A la oposición democrática le costó entender que los regímenes autoritarios surgidos después del derrumbe del Muro de Berlín y la aprobación del Estatuto de Roma -cuando la violación de los derechos humanos y los crímenes de lesa humanidad pasaron a ser imprescriptibles- necesitan de las elecciones periódicas, no porque crean en ellas, sino porque así se maquillan de ‘democráticas’. Disimulan sus aristas más agresivas. Si esta realidad es comprendida, entonces puede asumirse sin complejos de culpa que donde ese modelo impere, los comicios nunca serán completamente justos, transparentes y competitivos, como ocurre en las sociedades democráticas genuinas. Ahora bien, esas limitaciones y distorsiones condenables no pueden convertirse en excusa para no participar en las elecciones convocadas por el grupo dominante, cuando el llamado va acompañado de algunas garantías consideradas mínimas. Es el caso de Venezuela.

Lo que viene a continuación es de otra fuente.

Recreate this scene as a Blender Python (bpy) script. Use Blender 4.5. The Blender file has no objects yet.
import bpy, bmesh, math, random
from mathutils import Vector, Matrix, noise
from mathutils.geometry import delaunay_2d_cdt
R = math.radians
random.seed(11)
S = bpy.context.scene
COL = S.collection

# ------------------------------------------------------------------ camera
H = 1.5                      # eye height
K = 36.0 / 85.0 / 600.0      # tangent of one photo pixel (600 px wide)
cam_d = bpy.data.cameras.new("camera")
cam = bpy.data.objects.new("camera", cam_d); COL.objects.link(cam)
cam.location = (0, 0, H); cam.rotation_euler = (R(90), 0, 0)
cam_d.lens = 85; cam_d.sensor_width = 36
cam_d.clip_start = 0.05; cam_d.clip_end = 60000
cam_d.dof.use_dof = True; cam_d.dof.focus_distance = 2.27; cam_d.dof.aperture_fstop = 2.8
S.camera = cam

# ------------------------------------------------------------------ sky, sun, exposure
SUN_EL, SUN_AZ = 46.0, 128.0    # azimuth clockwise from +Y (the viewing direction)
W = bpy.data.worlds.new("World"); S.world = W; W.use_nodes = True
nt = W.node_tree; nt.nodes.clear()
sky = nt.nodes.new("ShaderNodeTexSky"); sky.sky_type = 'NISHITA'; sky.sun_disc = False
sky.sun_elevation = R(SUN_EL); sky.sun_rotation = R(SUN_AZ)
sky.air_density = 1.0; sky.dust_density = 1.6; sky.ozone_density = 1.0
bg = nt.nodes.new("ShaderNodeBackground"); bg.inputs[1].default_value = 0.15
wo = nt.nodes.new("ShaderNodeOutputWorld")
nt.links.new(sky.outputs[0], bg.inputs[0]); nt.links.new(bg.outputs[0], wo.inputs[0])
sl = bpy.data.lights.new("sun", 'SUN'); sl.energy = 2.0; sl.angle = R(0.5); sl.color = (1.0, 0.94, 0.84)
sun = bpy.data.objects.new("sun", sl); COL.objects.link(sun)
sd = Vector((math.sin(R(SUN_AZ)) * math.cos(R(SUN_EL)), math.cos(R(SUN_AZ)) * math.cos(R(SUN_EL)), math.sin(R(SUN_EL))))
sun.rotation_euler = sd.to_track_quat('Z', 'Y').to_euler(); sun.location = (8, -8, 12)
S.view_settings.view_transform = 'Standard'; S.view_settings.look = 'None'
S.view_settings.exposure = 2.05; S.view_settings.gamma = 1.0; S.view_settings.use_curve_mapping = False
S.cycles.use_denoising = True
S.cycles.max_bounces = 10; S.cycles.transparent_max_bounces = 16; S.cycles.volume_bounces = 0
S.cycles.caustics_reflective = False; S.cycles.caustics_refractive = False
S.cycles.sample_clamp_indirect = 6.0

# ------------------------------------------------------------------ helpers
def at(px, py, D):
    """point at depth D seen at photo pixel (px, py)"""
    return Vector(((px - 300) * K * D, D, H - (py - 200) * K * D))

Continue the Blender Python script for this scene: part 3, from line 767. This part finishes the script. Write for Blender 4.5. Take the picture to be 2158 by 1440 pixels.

Sería absurdo, por ejemplo, equiparar las votaciones del 7 de noviembre organizadas por la dictadura de Daniel Ortega con la consulta de las elecciones regionales venezolanas. En el caso de Ortega, se encarcelaron o secuestraron todos los aspirantes opositores. En Venezuela, con las limitaciones habidas, se les abrió la puerta a dirigentes ubicados sin atenuantes en la oposición -como Tomás Guanipa, José Manuel Olivares y Américo de Grazia-, para que vinieran a competir por gobernaciones y alcaldías. Esas diferencias de matices entre esquemas autoritarios deben considerarse en el análisis político. Aunque se parecen, los patrones de Ortega y Maduro no son iguales. Tampoco Venezuela es igual a Cuba, donde la oprobiosa tiranía de los Castro –que utiliza como fachada a ese fantoche llamado Miguel Díaz-Canel-, impidió la marcha pacífica de protesta prevista para el lunes 15 de noviembre.
Una de las vías para evitar que esos primos hermanos terminen siendo siameses, se pavimenta con la participación en los comicios y el uso del voto en cuanto instrumento de lucha y expresión del descontento popular. El chavismo-madurismo lleva más de dos décadas pervirtiendo el sufragio. Deformándolo y mediatizándolo. Inhabilita candidatos, proscribe partidos políticos históricos, promueve ‘alacranes’ y esquiroles, se hace el desentendido con agrupaciones que en pocos años adquieren un músculo financiero inusitado e inexplicable. Sin embargo, allí están las organizaciones políticas de mayor arraigo batallando por conservar su espacio y agrandarlo. Allí están también los ciudadanos sacudiéndose el pesimismo y el desgano. Diciendo que quieren elegir sus autoridades regionales y locales porque esas fueron conquistas de la sociedad civil hace tres décadas.
El domingo 21 de noviembre la concurrencia de los electores a los centros de votación no significará un cambio radical en la situación de miseria que vive el país. Pero, sí podría ser el comienzo de un nuevo ciclo de la lucha democrática y un mensaje al mundo de que los venezolanos queremos recuperar la libertad plena, deseamos revitalizar la descentralización, aspiramos a acompañar a los nuevos y viejos liderazgos que pugnan por sobrevivir, y estamos dispuestos a iniciar nuevas batallas con el respaldo de la comunidad internacional y la acumulación de fuerzas internas.
Hay que ir a los centros electorales porque para derrotar el autoritarismo y alcanzar nuevos logros, hay que aprovechar la herramienta más eficaz que poseen los ciudadanos en una sociedad que todavía no está envuelta en un indeseable conflicto bélico: el voto.